Aim: Output every line below without omitting or altering anything.

======== Dataset content ========

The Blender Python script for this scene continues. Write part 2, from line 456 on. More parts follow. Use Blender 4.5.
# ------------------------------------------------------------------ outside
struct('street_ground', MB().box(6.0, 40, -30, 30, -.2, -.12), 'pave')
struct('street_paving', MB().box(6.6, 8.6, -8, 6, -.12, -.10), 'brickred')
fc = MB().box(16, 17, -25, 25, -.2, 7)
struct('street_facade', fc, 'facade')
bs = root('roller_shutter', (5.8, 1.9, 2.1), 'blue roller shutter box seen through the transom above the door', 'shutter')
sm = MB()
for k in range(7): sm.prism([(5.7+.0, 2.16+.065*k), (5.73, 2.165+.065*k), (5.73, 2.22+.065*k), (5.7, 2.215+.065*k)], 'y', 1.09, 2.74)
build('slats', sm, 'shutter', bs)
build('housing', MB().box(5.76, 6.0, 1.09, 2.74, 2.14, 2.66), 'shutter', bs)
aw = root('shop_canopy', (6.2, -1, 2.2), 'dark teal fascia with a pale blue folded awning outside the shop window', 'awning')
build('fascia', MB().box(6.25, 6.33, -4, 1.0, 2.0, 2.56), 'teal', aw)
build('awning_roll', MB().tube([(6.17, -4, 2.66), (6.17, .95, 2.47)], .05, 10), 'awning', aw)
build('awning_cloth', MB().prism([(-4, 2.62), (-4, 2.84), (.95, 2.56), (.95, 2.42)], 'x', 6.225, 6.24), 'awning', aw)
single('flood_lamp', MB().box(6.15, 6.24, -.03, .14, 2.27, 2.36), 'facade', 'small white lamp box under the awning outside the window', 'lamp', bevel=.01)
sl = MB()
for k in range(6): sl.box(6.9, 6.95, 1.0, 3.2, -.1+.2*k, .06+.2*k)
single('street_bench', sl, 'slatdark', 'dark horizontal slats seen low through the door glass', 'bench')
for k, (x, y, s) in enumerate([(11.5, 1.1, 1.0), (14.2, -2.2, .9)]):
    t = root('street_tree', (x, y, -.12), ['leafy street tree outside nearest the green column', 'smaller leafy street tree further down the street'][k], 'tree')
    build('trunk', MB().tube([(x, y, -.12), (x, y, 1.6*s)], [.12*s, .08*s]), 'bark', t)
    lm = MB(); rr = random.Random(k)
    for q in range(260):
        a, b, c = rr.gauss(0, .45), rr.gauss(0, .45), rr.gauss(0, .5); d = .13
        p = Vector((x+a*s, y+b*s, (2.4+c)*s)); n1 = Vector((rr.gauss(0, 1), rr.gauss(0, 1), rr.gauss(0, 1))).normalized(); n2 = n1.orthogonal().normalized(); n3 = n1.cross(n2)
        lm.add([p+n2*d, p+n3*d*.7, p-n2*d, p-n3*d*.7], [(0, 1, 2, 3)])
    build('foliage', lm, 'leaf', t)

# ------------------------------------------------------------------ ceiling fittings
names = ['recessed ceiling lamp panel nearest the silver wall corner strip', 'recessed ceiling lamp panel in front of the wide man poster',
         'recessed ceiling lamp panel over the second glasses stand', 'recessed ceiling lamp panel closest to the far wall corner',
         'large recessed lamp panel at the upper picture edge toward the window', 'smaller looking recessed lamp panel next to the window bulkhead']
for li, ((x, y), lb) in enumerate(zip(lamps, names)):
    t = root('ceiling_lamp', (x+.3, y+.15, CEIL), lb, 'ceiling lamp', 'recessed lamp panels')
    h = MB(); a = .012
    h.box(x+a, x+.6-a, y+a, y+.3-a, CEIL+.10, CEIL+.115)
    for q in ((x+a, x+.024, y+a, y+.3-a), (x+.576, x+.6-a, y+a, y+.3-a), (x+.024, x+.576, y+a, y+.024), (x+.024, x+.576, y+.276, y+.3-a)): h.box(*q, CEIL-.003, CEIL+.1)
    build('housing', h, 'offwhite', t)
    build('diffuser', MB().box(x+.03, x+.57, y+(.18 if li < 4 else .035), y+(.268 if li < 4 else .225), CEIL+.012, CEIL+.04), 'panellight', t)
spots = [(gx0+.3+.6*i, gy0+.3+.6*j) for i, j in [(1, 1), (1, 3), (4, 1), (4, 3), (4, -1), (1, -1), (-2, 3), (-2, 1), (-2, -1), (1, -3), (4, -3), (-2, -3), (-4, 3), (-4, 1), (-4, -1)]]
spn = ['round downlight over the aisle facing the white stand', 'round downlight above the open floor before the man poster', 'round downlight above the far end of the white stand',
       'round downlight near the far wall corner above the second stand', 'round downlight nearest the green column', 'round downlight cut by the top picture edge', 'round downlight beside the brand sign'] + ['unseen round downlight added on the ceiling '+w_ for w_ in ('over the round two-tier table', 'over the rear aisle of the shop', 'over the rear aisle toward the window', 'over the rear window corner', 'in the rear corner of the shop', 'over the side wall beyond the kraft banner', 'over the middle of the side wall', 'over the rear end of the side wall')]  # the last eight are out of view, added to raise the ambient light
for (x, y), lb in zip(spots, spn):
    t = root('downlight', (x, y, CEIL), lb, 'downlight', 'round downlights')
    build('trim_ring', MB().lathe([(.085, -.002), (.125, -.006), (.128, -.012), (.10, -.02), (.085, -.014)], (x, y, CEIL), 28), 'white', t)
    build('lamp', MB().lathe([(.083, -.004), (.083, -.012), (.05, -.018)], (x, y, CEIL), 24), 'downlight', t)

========

Completed task:
The Blender Python script for this scene continues. Write part 2, from line 456 on. More parts follow. Use Blender 4.5.
# ------------------------------------------------------------------ outside
struct('street_ground', MB().box(6.0, 40, -30, 30, -.2, -.12), 'pave')
struct('street_paving', MB().box(6.6, 8.6, -8, 6, -.12, -.10), 'brickred')
fc = MB().box(16, 17, -25, 25, -.2, 7)
struct('street_facade', fc, 'facade')
bs = root('roller_shutter', (5.8, 1.9, 2.1), 'blue roller shutter box seen through the transom above the door', 'shutter')
sm = MB()
for k in range(7): sm.prism([(5.7+.0, 2.16+.065*k), (5.73, 2.165+.065*k), (5.73, 2.22+.065*k), (5.7, 2.215+.065*k)], 'y', 1.09, 2.74)
build('slats', sm, 'shutter', bs)
build('housing', MB().box(5.76, 6.0, 1.09, 2.74, 2.14, 2.66), 'shutter', bs)
aw = root('shop_canopy', (6.2, -1, 2.2), 'dark teal fascia with a pale blue folded awning outside the shop window', 'awning')
build('fascia', MB().box(6.25, 6.33, -4, 1.0, 2.0, 2.56), 'teal', aw)
build('awning_roll', MB().tube([(6.17, -4, 2.66), (6.17, .95, 2.47)], .05, 10), 'awning', aw)
build('awning_cloth', MB().prism([(-4, 2.62), (-4, 2.84), (.95, 2.56), (.95, 2.42)], 'x', 6.225, 6.24), 'awning', aw)
single('flood_lamp', MB().box(6.15, 6.24, -.03, .14, 2.27, 2.36), 'facade', 'small white lamp box under the awning outside the window', 'lamp', bevel=.01)
sl = MB()
for k in range(6): sl.box(6.9, 6.95, 1.0, 3.2, -.1+.2*k, .06+.2*k)
single('street_bench', sl, 'slatdark', 'dark horizontal slats seen low through the door glass', 'bench')
for k, (x, y, s) in enumerate([(11.5, 1.1, 1.0), (14.2, -2.2, .9)]):
    t = root('street_tree', (x, y, -.12), ['leafy street tree outside nearest the green column', 'smaller leafy street tree further down the street'][k], 'tree')
    build('trunk', MB().tube([(x, y, -.12), (x, y, 1.6*s)], [.12*s, .08*s]), 'bark', t)
    lm = MB(); rr = random.Random(k)
    for q in range(260):
        a, b, c = rr.gauss(0, .45), rr.gauss(0, .45), rr.gauss(0, .5); d = .13
        p = Vector((x+a*s, y+b*s, (2.4+c)*s)); n1 = Vector((rr.gauss(0, 1), rr.gauss(0, 1), rr.gauss(0, 1))).normalized(); n2 = n1.orthogonal().normalized(); n3 = n1.cross(n2)
        lm.add([p+n2*d, p+n3*d*.7, p-n2*d, p-n3*d*.7], [(0, 1, 2, 3)])
    build('foliage', lm, 'leaf', t)

# ------------------------------------------------------------------ ceiling fittings
names = ['recessed ceiling lamp panel nearest the silver wall corner strip', 'recessed ceiling lamp panel in front of the wide man poster',
         'recessed ceiling lamp panel over the second glasses stand', 'recessed ceiling lamp panel closest to the far wall corner',
         'large recessed lamp panel at the upper picture edge toward the window', 'smaller looking recessed lamp panel next to the window bulkhead']
for li, ((x, y), lb) in enumerate(zip(lamps, names)):
    t = root('ceiling_lamp', (x+.3, y+.15, CEIL), lb, 'ceiling lamp', 'recessed lamp panels')
    h = MB(); a = .012
    h.box(x+a, x+.6-a, y+a, y+.3-a, CEIL+.10, CEIL+.115)
    for q in ((x+a, x+.024, y+a, y+.3-a), (x+.576, x+.6-a, y+a, y+.3-a), (x+.024, x+.576, y+a, y+.024), (x+.024, x+.576, y+.276, y+.3-a)): h.box(*q, CEIL-.003, CEIL+.1)
    build('housing', h, 'offwhite', t)
    build('diffuser', MB().box(x+.03, x+.57, y+(.18 if li < 4 else .035), y+(.268 if li < 4 else .225), CEIL+.012, CEIL+.04), 'panellight', t)
spots = [(gx0+.3+.6*i, gy0+.3+.6*j) for i, j in [(1, 1), (1, 3), (4, 1), (4, 3), (4, -1), (1, -1), (-2, 3), (-2, 1), (-2, -1), (1, -3), (4, -3), (-2, -3), (-4, 3), (-4, 1), (-4, -1)]]
spn = ['round downlight over the aisle facing the white stand', 'round downlight above the open floor before the man poster', 'round downlight above the far end of the white stand',
       'round downlight near the far wall corner above the second stand', 'round downlight nearest the green column', 'round downlight cut by the top picture edge', 'round downlight beside the brand sign'] + ['unseen round downlight added on the ceiling '+w_ for w_ in ('over the round two-tier table', 'over the rear aisle of the shop', 'over the rear aisle toward the window', 'over the rear window corner', 'in the rear corner of the shop', 'over the side wall beyond the kraft banner', 'over the middle of the side wall', 'over the rear end of the side wall')]  # the last eight are out of view, added to raise the ambient light
for (x, y), lb in zip(spots, spn):
    t = root('downlight', (x, y, CEIL), lb, 'downlight', 'round downlights')
    build('trim_ring', MB().lathe([(.085, -.002), (.125, -.006), (.128, -.012), (.10, -.02), (.085, -.014)], (x, y, CEIL), 28), 'white', t)
    build('lamp', MB().lathe([(.083, -.004), (.083, -.012), (.05, -.018)], (x, y, CEIL), 24), 'downlight', t)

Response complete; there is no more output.